(Scenes as source code)
■ ■ ■ ■ ■ ■ ■

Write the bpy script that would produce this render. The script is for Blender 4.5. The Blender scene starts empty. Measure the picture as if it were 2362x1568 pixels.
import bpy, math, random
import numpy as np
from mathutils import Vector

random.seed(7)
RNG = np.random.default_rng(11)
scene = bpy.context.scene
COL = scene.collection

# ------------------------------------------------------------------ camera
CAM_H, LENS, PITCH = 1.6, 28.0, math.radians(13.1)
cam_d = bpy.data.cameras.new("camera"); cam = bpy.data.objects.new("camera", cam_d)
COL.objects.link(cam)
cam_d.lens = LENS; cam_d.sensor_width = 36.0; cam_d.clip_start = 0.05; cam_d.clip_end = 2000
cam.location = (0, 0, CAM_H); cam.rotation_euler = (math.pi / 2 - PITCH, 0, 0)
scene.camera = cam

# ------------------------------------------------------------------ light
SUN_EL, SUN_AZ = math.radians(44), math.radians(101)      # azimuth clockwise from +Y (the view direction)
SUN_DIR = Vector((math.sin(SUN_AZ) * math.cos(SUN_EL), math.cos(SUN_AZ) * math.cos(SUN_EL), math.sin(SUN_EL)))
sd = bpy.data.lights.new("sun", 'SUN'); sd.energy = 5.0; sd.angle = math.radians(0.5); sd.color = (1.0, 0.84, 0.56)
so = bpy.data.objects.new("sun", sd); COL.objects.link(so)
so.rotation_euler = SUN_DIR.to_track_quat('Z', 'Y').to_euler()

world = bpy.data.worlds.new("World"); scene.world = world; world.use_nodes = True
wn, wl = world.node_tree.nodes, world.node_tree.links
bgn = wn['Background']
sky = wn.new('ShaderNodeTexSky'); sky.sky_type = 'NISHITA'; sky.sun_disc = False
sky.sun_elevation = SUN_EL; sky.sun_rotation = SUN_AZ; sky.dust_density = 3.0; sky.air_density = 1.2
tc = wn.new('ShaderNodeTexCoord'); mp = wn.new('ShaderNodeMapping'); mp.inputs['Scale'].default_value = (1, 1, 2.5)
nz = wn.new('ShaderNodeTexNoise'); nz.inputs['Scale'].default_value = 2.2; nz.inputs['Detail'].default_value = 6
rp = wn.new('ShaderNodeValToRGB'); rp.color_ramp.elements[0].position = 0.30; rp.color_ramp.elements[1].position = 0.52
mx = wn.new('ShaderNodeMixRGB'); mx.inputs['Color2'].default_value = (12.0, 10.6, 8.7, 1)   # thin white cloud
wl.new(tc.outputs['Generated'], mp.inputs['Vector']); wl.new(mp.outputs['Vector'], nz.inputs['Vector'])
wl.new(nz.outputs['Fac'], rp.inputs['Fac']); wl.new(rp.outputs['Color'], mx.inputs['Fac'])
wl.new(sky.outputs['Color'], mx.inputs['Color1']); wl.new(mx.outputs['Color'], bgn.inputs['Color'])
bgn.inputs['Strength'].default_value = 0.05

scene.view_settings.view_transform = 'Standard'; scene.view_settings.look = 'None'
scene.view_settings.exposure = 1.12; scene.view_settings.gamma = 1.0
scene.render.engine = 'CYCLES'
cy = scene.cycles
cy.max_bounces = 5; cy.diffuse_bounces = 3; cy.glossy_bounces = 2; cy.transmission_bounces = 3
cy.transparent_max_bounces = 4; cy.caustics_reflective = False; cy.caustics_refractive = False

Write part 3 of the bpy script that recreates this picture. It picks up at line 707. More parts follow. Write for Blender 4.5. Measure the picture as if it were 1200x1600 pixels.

■ ■ ■ ■ ■ ■ ■

Problem
Print the records above verbatim from their first line to the line containing "COL = scene.collection", both included, and stop there.

Result of this task
Write the bpy script that would produce this render. The script is for Blender 4.5. The Blender scene starts empty. Measure the picture as if it were 2362x1568 pixels.
import bpy, math, random
import numpy as np
from mathutils import Vector

random.seed(7)
RNG = np.random.default_rng(11)
scene = bpy.context.scene
COL = scene.collection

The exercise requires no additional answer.